El Imperio romano constituía una unidad política y administrativa, y tanto su unidad geográfica o territorial como sus infraestructuras – red viaria, comunicaciones marítimas, relaciones comerciales – no sólo permitieron, sino que favorecieron enormemente la expansión de la fe cristiana por todo el Imperio; un Imperio vastísimo, que, no lo olvidemos, fue el mayor de la Antigüedad.
Distinta era, sin embargo, la realidad a nivel cultural: el Imperio romano, en su proceso de expansión, sometería estados o reinos, anexionándose sus respectivos territorios, que poco o nada tenían que ver con la fisionomía e identidad del pueblo que se había desarrollado en la región central de la península itálica (actual Italia) y que acabó dominando toda la cuenca del mar Mediterráneo. Efectivamente, el Imperio romano, desde el punto de vista humano y cultural, era extremadamente heterogéneo: constituía un rico y variopinto mosaico de pueblos y etnias, cada uno de ellos con sus propias tradiciones, cultura y religión, que Roma, como norma general, toleraba… mientras no supusieran una amenaza para el Imperio o le ocasionaran muchos “quebraderos de cabeza”.
[Excursus: eso es precisamente lo que ocurrió con el díscolo y levantisco – dicho sin intención peyorativa – pueblo judío. Israel, debido sin duda en gran parte a su condición y a su conciencia de pueblo elegido de Yahvé, toleraba mal estar sometido a la dominación romana y protagonizaba a menudo altercados, revueltas, levantamientos. Este clima beligerante se percibe claramente en los evangelios como trasfondo del ministerio de Jesús; de hecho, la causa formal de su condena por Poncio Pilato será de índole política, y uno de sus discípulos, Simón “el zelota”, es apodado con un término que indica su relación, cuando menos, con un movimiento nacionalista revolucionario.
Esta situación acabó exasperando a Roma; así, con ocasión de la última rebelión judía, en el año 70, las legiones romanas, lideradas por Tito, hijo del emperador Vespasiano, arrasaron Judea y destruyeron Jerusalén y su mítico Templo. En Palestina quedaron los pocos judíos que no habían muerto, fueron vendidos como esclavos o condenados a trabajos forzados.

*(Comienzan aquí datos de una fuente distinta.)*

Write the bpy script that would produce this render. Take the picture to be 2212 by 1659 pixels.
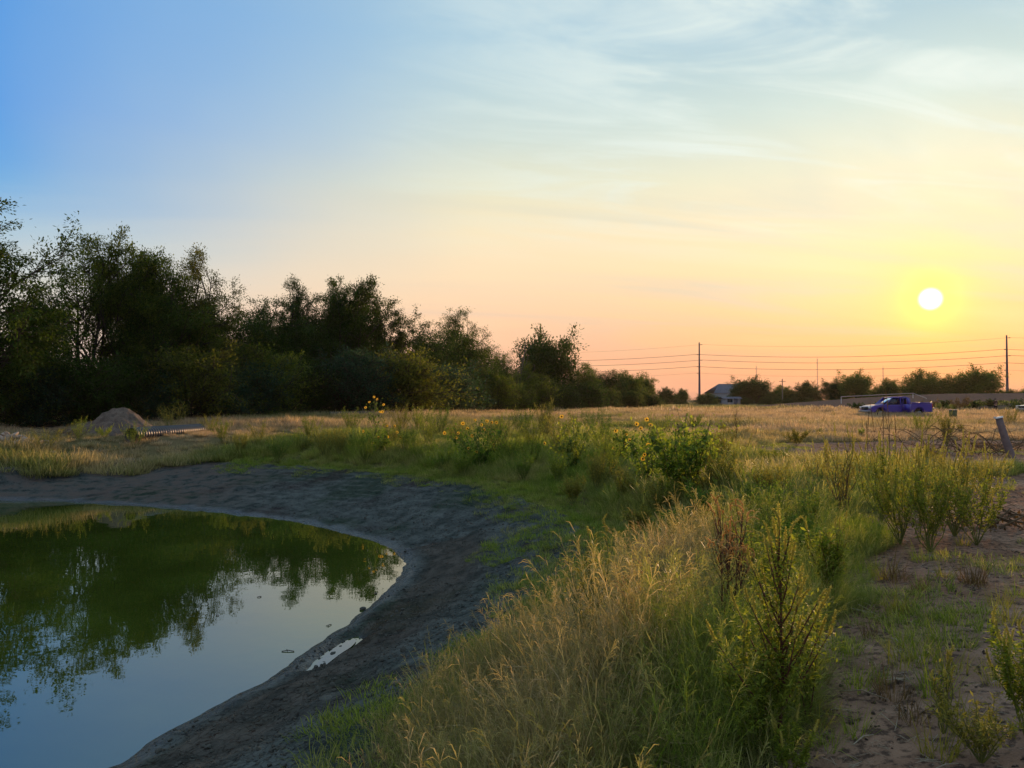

Y lo mismo ocurrirá, décadas más tarde pero con un trasfondo muy distinto, con los cristianos, que serán perseguidos, en tiempos y lugares variados, por la autoridad imperial. Aunque este caso serán sus ideas – su fe, con su correspondiente aplicación a la vida – y no sus revueltas armadas las que fueron percibidas por el Imperio como un peligro y una amenaza para su integridad].